Vyaçeslav Biguaa çalışmalarından birinde, bu tekrar basılan derleme ile gazetenin tüm sayılarının tamamen kaybolmasının önüne geçildiğini yazıyor. Çünkü, var olan tek kopyalar harap durumdaydı, kişisel arşivdeydi ve gazetenin sayıları modern okurlara, uzmanlara neredeyse ulaşamıyordu.

Var olan 85 sayıdan 4 tanesi kitapta bulunmuyor. Bu sayılar, Abhazya, Tiflis, Moskova, St. Petersburg gibi birçok yerde aranmasına rağmen maalesef bulunamamıştı. Biguaa, bu sayıların, Abhaz Devlet Arşivi ve Dmitry Gulia’nın adını taşıyan Abhazya Dil, Edebiyat ve Tarih Enstitüsü arşivinde olabileceğini düşünüyor. Fakat 22 Ekim 1992 yılında (1992-1993 Abhazya Ulusal Kurtuluş Savaşı döneminde) iki kurumda kasıtlı bir şekilde ateşe verilmişti. 

 “Аԥсны” -  yeniden doğuşu 

Gazetenin basılmış son sayısının tarihi 21 Şubat 1921 yılı olarak biliniyor. 1921 yılı 4  Mart’ta gazetenin çalışmalarını da etkileyen Sovyet Hükümeti kuruldu. Gazetenin ismi “Аԥсны ҟаԥшь” (Kızıl Abhazya) Всolarak değiştirildi. Adının değiştirilmesinin ardından gazetenin ideolojisinin değiştirilmesi geldi. Uzman Vasiliy Ayüdzba, “parti ideolojisin” büründüğün belirtiyor.

Abhaz İnsani Bilimler Enstitüsü Edebiyat Bölümü Baş Araştırmacısı, “Аԥсны ҟаԥшь” gazetesinin düzenli aralıklarla basılmadığı bilgisini veriyor. Abhazya arşivlerinde neredeyse 50'li yıllara kadar hiçbir sayısı bulunmamakta.
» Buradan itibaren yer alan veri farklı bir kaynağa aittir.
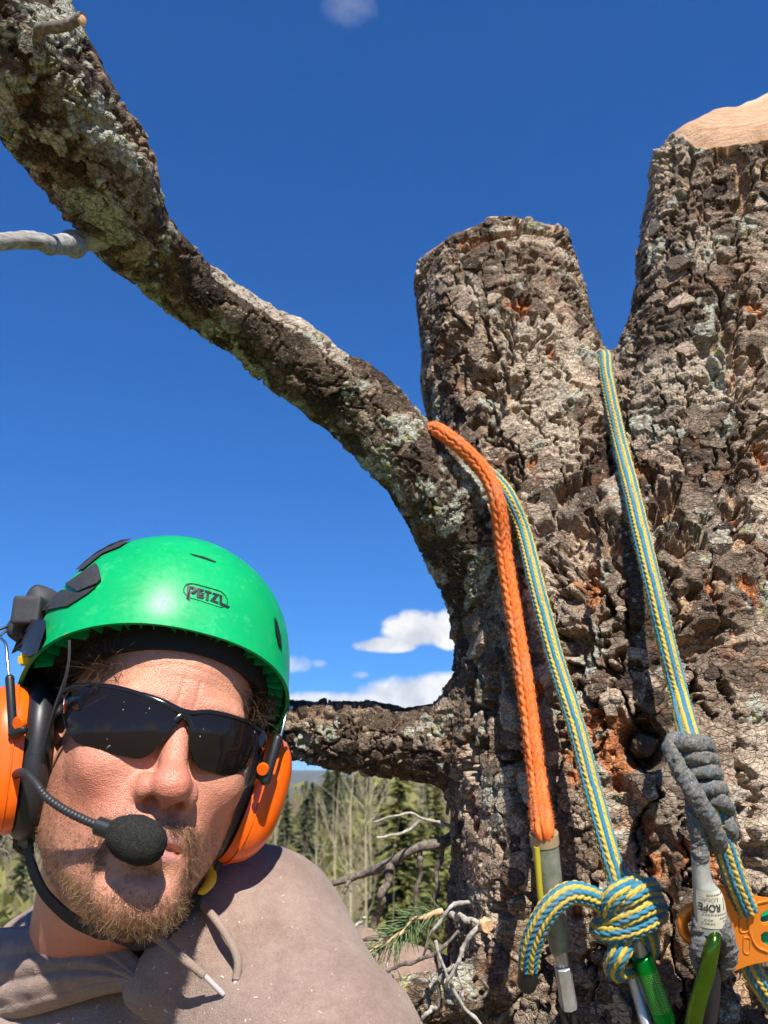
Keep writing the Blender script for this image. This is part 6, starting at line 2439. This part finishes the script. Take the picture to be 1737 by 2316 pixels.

“Аԥсны” gazetesi 1991 yılında tekrar  “dirildi” ve aralıksız olarak okuyucuları ile buluşmakta. Gazetenin bugün baş editörlüğünü Enver Ajiba yürütmekte. 

“Аԥсны” gazetesi baş editörü, “Gazetenin, bundan 100 yıl önce, Abhazya Halk Şairi Dmitriy Gulia ve halk aydınları tarafından temelleri atılan geleneklerini sürdürmeye çalışıyoruz. Tıpkı 100 yıl önce olduğu gibi dört sayfa olarak yayınlanmakta. Abhazya’da olanlar üzerine yazıyoruz. Tarihi materyaller yayınlıyor, güncel konuları aydınlatıyoruz. Ekonomi ve siyaset üzerine yazıyor, şahıslardan bahsediyoruz”, diye anlatıyor.  

“Artık günümüzde web sayfası olmasan basın organlarının varlığını sürmesi mümkün olmuyor. En kısa sürede bizim de bu eksiğimizi tamamlayacağımızı düşünüyorum”, diye de sözlerine ekliyor.
Gazete bugün, periyodik olarak haftada iki kere, 1000 adet olarak çıkarılmakta. Abhazya ulusunun önde gelen temsilcilerini yayınlayan, uğruna büyük savaşlar verilen efsanevi  “Аԥсны” gazetesi yaşamaya devam ediyor. Gazete geçmiş nesillerin tarihini ayrıntılı olarak barındırıyor ve mevcut zorlukların üstesinden gelerek okuyucusuna hizmet etmeye devam ediyor.